Houvesse um dicionário de imagens icónicas da história do futebol e esta sequência entraria seguramente em tão ilustre compêndio. Como qualquer outro dicionário, percorrê-lo-íamos com os dedos até chegar à letra «I» e aí procurar a definição de «inteligência». Ou então continuar até à letra «K» e encontrar o seu sinónimo: «Kaká».

No fundo, Kaká é isso mesmo. Inteligência em campo, dos pés à cabeça. Inteligência em movimento. E tudo isso pode ser sintetizado na perfeição num lance em que em apenas oito segundos é transbordada tanta inspiração artística que não poderia ter melhor palco do que o «Teatro dos Sonhos» e uma meia-final da Liga dos Campeões.

A primeira mão havia começado bem para aquele Manchester United que cada vez mais era o de Cristiano Ronaldo. Ele mesmo, embaixador-mor do futebol português e já ídolo da North Stand, inauguraria o marcador aos 5 minutos.

Onze do Milan em Old Trafford (24 de abril de 2007):

Mas se recuamos a 24 de abril de 2007 é para recordarmos a pequena revolução em campo no jogo do Milan que Kaká comandou praticamente sozinho.

22 minutos de jogo, o médio brasileiro recebe com o direito, rompe na área, e quase sem ângulo remata de pé esquerdo para o empate. No festejo, cumpre a tradição de erguer os dois indicadores para os céus.

A força divina, porém, só baixaria com todo o seu esplendor ao relvado de Old Trafford um quarto de hora depois.

Cabeça-pé-cabeça-pé. Fórmula simples, até porque a beleza não tem de ser complexa.

Kaká ganha a dividida de cabeça a Fletcher, faz um vólei com o pé direito sobre Heinze, que sai ligeiramente comprido e fica à mercê dos dois centrais do United e do próprio médio brasileiro. A partir daqui, o que conta é a velocidade do corpo e do pensamento. A partir daqui, as circunstâncias clamam mesmo por um truque de ilusionismo… E o que acontece é magia. Um toque sublime de cabeça provoca a colisão entre os seus dois adversários diretos. Um toque de génio deixa Heinze prostrado, Evra fora do lance e Kaká na cara do golo a perguntar a Van der Sar «para que lado queres?»

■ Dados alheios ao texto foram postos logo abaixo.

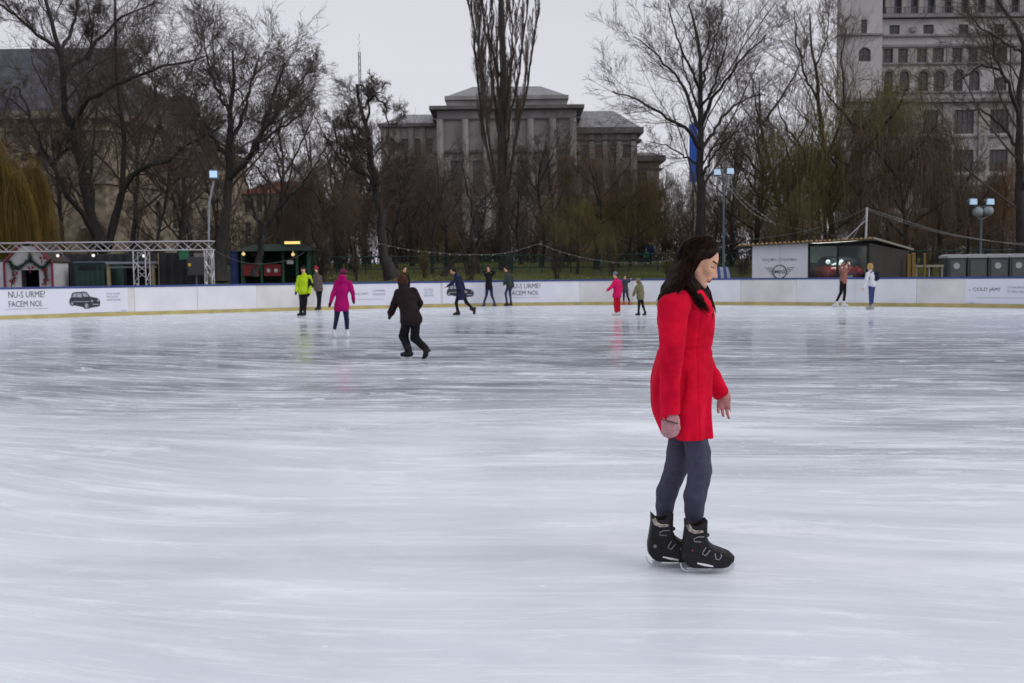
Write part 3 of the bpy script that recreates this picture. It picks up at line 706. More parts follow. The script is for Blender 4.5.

Golo! Que golo genial! Uma ode à lógica das coisas simples e à rapidez de raciocínio. Um dos mais belos momentos da Liga dos Campeões, aqui descrito na primeira pessoa:

É um dos golos mais belos que fiz na carreira. A bola é lançada, eu ganho a dividida com o Fletcher, aparece Heinze, eu toco-lhe a bola por cima e entretanto aparece Evra. A única possibilidade que tinha de chegar primeiro do que os dois era meter a cabeça… Venho lançado e quando toco na bola ele (Evra) colide com Heinze... E ali estou eu, em frente da baliza. Uma coisa que gosto é colocar a bola. Não gosto de rematar em força quando tenho apenas o guarda-redes pela frente. Depois foi festejar.

Não obstante a celebração, Kaká deu a volta ao marcador, mas o jogo foi tão louco que teria ainda outra reviravolta. Wayne Rooney protagonizou-a com um bis na segunda parte que valeu a vantagem de 3-2 para a equipa de Alex Ferguson.

Aquela revolução com pés (e cabeça) de veludo que Kaká começou em Old Trafford só atingiria os seus propósitos uma semana mais tarde, já em solo italiano, quando o Milan virou de vez a eliminatória, com um 3-0 claro. Kaká, mais endiabrado nessa eliminatória que os «Red Devils» voltou a infernizar-lhes a vida em San Siro, abrindo o marcador.

Um mês e menos um dia depois daquela noite mágica em Old Trafford, o Milan resolveria com um bis de Filippo Inzaghi a final de Atenas diante do vizinho e rival do United.

Nesse triunfo por 2-1 contra o Liverpool, os «Rossoneri» levantariam o seu sétimo e último troféu da Liga dos Campeões. Daquele golo de Kaká sobra a memória do último grande Milan europeu e do craque brasileiro no seu apogeu numa das mais perfeitas e telegráficas definições de inteligência para os compêndios do futebol mundial.